- Set problem:
Repeat each line exactly, leaving nothing out.

## BEGIN

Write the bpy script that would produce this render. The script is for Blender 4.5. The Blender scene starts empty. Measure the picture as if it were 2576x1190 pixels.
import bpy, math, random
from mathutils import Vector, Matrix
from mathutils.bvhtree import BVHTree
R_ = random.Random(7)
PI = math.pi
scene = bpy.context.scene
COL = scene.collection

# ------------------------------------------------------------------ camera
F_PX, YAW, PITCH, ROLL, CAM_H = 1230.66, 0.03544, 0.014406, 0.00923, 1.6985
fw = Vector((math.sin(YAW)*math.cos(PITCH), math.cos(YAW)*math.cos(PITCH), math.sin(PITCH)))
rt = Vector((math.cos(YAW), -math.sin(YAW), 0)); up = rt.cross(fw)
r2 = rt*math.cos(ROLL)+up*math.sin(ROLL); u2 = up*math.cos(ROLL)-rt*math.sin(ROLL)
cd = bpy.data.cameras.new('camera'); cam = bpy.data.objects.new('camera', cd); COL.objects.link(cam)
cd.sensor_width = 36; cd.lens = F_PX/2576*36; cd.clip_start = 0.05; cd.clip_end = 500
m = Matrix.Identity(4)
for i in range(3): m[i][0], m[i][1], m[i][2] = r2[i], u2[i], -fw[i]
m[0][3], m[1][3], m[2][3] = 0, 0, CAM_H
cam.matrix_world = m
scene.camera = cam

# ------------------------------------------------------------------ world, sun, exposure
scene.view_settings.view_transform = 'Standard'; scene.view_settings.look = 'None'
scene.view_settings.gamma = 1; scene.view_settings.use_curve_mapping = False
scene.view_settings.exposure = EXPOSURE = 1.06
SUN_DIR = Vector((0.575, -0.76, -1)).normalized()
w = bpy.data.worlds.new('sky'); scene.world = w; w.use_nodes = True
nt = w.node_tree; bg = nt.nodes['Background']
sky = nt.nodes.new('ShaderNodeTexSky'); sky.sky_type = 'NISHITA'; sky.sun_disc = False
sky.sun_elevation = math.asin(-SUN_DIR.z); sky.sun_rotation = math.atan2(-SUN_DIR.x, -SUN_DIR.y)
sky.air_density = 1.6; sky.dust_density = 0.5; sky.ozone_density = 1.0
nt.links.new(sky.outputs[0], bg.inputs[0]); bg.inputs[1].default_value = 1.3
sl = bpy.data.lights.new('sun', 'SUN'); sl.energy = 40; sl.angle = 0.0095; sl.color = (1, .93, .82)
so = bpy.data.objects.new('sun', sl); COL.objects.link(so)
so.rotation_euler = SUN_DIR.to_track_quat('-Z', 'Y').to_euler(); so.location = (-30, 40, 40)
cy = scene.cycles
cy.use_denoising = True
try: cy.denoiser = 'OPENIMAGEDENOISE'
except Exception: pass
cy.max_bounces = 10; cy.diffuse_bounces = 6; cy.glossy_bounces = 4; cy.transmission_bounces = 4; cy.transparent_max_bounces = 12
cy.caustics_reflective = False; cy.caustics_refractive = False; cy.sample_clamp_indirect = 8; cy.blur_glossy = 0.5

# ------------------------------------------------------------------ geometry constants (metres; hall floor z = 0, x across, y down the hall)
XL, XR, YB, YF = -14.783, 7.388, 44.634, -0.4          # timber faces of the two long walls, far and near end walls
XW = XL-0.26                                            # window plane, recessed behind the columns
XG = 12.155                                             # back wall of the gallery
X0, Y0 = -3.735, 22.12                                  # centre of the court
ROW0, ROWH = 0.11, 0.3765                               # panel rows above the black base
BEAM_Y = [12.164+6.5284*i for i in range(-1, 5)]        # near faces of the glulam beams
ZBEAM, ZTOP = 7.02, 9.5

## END

- Exercise solution:
Write the bpy script that would produce this render. The script is for Blender 4.5. The Blender scene starts empty. Measure the picture as if it were 2576x1190 pixels.
import bpy, math, random
from mathutils import Vector, Matrix
from mathutils.bvhtree import BVHTree
R_ = random.Random(7)
PI = math.pi
scene = bpy.context.scene
COL = scene.collection

# ------------------------------------------------------------------ camera
F_PX, YAW, PITCH, ROLL, CAM_H = 1230.66, 0.03544, 0.014406, 0.00923, 1.6985
fw = Vector((math.sin(YAW)*math.cos(PITCH), math.cos(YAW)*math.cos(PITCH), math.sin(PITCH)))
rt = Vector((math.cos(YAW), -math.sin(YAW), 0)); up = rt.cross(fw)
r2 = rt*math.cos(ROLL)+up*math.sin(ROLL); u2 = up*math.cos(ROLL)-rt*math.sin(ROLL)
cd = bpy.data.cameras.new('camera'); cam = bpy.data.objects.new('camera', cd); COL.objects.link(cam)
cd.sensor_width = 36; cd.lens = F_PX/2576*36; cd.clip_start = 0.05; cd.clip_end = 500
m = Matrix.Identity(4)
for i in range(3): m[i][0], m[i][1], m[i][2] = r2[i], u2[i], -fw[i]
m[0][3], m[1][3], m[2][3] = 0, 0, CAM_H
cam.matrix_world = m
scene.camera = cam

# ------------------------------------------------------------------ world, sun, exposure
scene.view_settings.view_transform = 'Standard'; scene.view_settings.look = 'None'
scene.view_settings.gamma = 1; scene.view_settings.use_curve_mapping = False
scene.view_settings.exposure = EXPOSURE = 1.06
SUN_DIR = Vector((0.575, -0.76, -1)).normalized()
w = bpy.data.worlds.new('sky'); scene.world = w; w.use_nodes = True
nt = w.node_tree; bg = nt.nodes['Background']
sky = nt.nodes.new('ShaderNodeTexSky'); sky.sky_type = 'NISHITA'; sky.sun_disc = False
sky.sun_elevation = math.asin(-SUN_DIR.z); sky.sun_rotation = math.atan2(-SUN_DIR.x, -SUN_DIR.y)
sky.air_density = 1.6; sky.dust_density = 0.5; sky.ozone_density = 1.0
nt.links.new(sky.outputs[0], bg.inputs[0]); bg.inputs[1].default_value = 1.3
sl = bpy.data.lights.new('sun', 'SUN'); sl.energy = 40; sl.angle = 0.0095; sl.color = (1, .93, .82)
so = bpy.data.objects.new('sun', sl); COL.objects.link(so)
so.rotation_euler = SUN_DIR.to_track_quat('-Z', 'Y').to_euler(); so.location = (-30, 40, 40)
cy = scene.cycles
cy.use_denoising = True
try: cy.denoiser = 'OPENIMAGEDENOISE'
except Exception: pass
cy.max_bounces = 10; cy.diffuse_bounces = 6; cy.glossy_bounces = 4; cy.transmission_bounces = 4; cy.transparent_max_bounces = 12
cy.caustics_reflective = False; cy.caustics_refractive = False; cy.sample_clamp_indirect = 8; cy.blur_glossy = 0.5

# ------------------------------------------------------------------ geometry constants (metres; hall floor z = 0, x across, y down the hall)
XL, XR, YB, YF = -14.783, 7.388, 44.634, -0.4          # timber faces of the two long walls, far and near end walls
XW = XL-0.26                                            # window plane, recessed behind the columns
XG = 12.155                                             # back wall of the gallery
X0, Y0 = -3.735, 22.12                                  # centre of the court
ROW0, ROWH = 0.11, 0.3765                               # panel rows above the black base
BEAM_Y = [12.164+6.5284*i for i in range(-1, 5)]        # near faces of the glulam beams
ZBEAM, ZTOP = 7.02, 9.5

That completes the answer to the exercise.